| Required work |
Transcribe the material verbatim in full; the pictures do not belong in the copy.

| Information provided |
┌──
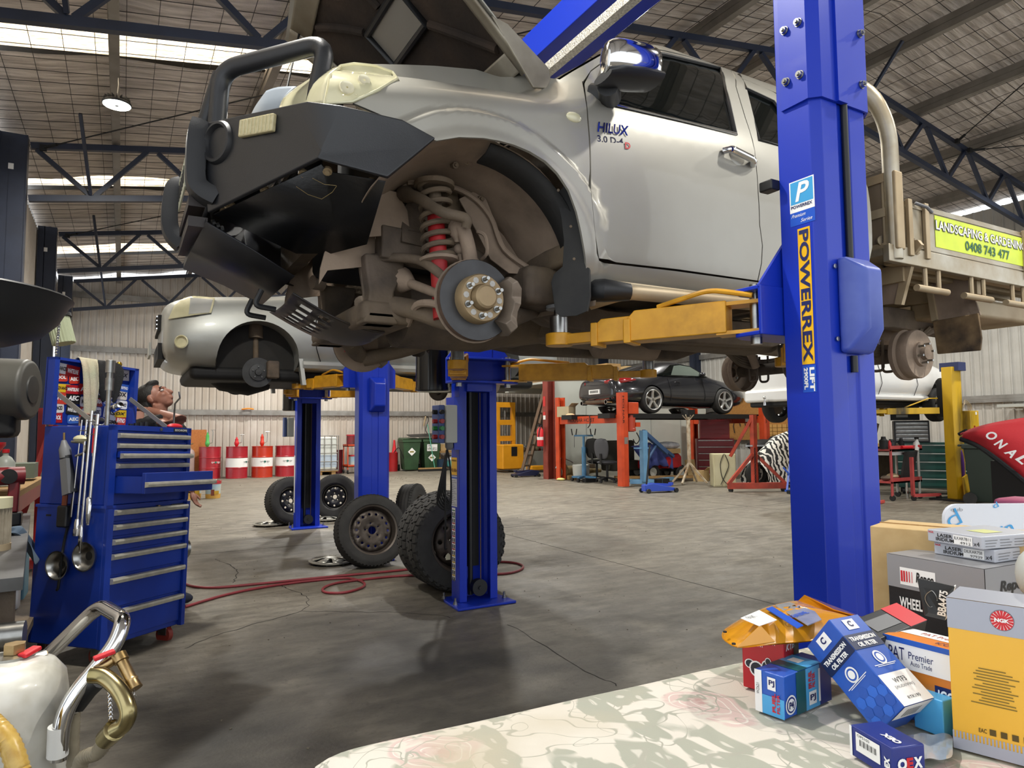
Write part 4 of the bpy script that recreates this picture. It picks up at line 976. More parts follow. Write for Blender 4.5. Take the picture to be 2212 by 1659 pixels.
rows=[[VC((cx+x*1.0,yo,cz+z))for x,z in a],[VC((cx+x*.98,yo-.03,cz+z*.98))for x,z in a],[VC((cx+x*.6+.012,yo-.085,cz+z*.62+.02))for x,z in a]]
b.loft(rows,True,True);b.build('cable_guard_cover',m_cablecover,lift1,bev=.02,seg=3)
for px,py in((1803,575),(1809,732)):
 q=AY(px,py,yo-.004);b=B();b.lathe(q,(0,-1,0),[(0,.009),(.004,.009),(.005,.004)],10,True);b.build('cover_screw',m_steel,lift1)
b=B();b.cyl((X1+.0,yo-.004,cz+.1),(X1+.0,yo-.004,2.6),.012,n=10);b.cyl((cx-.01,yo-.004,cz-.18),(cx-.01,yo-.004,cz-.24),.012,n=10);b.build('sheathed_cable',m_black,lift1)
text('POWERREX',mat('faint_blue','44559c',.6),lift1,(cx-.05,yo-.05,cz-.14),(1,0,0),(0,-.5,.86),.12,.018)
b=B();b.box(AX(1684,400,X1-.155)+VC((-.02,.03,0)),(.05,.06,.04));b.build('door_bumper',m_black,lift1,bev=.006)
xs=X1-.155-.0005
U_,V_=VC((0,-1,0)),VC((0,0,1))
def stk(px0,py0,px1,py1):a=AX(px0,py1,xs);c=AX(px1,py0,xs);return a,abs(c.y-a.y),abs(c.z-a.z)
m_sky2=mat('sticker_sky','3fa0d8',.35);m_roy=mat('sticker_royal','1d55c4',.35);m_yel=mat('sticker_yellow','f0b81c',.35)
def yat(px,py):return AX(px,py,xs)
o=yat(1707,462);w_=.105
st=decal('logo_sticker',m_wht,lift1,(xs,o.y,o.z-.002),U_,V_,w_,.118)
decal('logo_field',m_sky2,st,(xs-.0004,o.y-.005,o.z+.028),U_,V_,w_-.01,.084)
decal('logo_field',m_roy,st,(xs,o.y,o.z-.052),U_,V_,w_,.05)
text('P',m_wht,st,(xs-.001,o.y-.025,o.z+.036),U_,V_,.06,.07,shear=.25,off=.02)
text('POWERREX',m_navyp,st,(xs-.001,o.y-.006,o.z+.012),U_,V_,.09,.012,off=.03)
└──
| The reply |
Write part 4 of the bpy script that recreates this picture. It picks up at line 976. More parts follow. Write for Blender 4.5. Take the picture to be 2212 by 1659 pixels.
rows=[[VC((cx+x*1.0,yo,cz+z))for x,z in a],[VC((cx+x*.98,yo-.03,cz+z*.98))for x,z in a],[VC((cx+x*.6+.012,yo-.085,cz+z*.62+.02))for x,z in a]]
b.loft(rows,True,True);b.build('cable_guard_cover',m_cablecover,lift1,bev=.02,seg=3)
for px,py in((1803,575),(1809,732)):
 q=AY(px,py,yo-.004);b=B();b.lathe(q,(0,-1,0),[(0,.009),(.004,.009),(.005,.004)],10,True);b.build('cover_screw',m_steel,lift1)
b=B();b.cyl((X1+.0,yo-.004,cz+.1),(X1+.0,yo-.004,2.6),.012,n=10);b.cyl((cx-.01,yo-.004,cz-.18),(cx-.01,yo-.004,cz-.24),.012,n=10);b.build('sheathed_cable',m_black,lift1)
text('POWERREX',mat('faint_blue','44559c',.6),lift1,(cx-.05,yo-.05,cz-.14),(1,0,0),(0,-.5,.86),.12,.018)
b=B();b.box(AX(1684,400,X1-.155)+VC((-.02,.03,0)),(.05,.06,.04));b.build('door_bumper',m_black,lift1,bev=.006)
xs=X1-.155-.0005
U_,V_=VC((0,-1,0)),VC((0,0,1))
def stk(px0,py0,px1,py1):a=AX(px0,py1,xs);c=AX(px1,py0,xs);return a,abs(c.y-a.y),abs(c.z-a.z)
m_sky2=mat('sticker_sky','3fa0d8',.35);m_roy=mat('sticker_royal','1d55c4',.35);m_yel=mat('sticker_yellow','f0b81c',.35)
def yat(px,py):return AX(px,py,xs)
o=yat(1707,462);w_=.105
st=decal('logo_sticker',m_wht,lift1,(xs,o.y,o.z-.002),U_,V_,w_,.118)
decal('logo_field',m_sky2,st,(xs-.0004,o.y-.005,o.z+.028),U_,V_,w_-.01,.084)
decal('logo_field',m_roy,st,(xs,o.y,o.z-.052),U_,V_,w_,.05)
text('P',m_wht,st,(xs-.001,o.y-.025,o.z+.036),U_,V_,.06,.07,shear=.25,off=.02)
text('POWERREX',m_navyp,st,(xs-.001,o.y-.006,o.z+.012),U_,V_,.09,.012,off=.03)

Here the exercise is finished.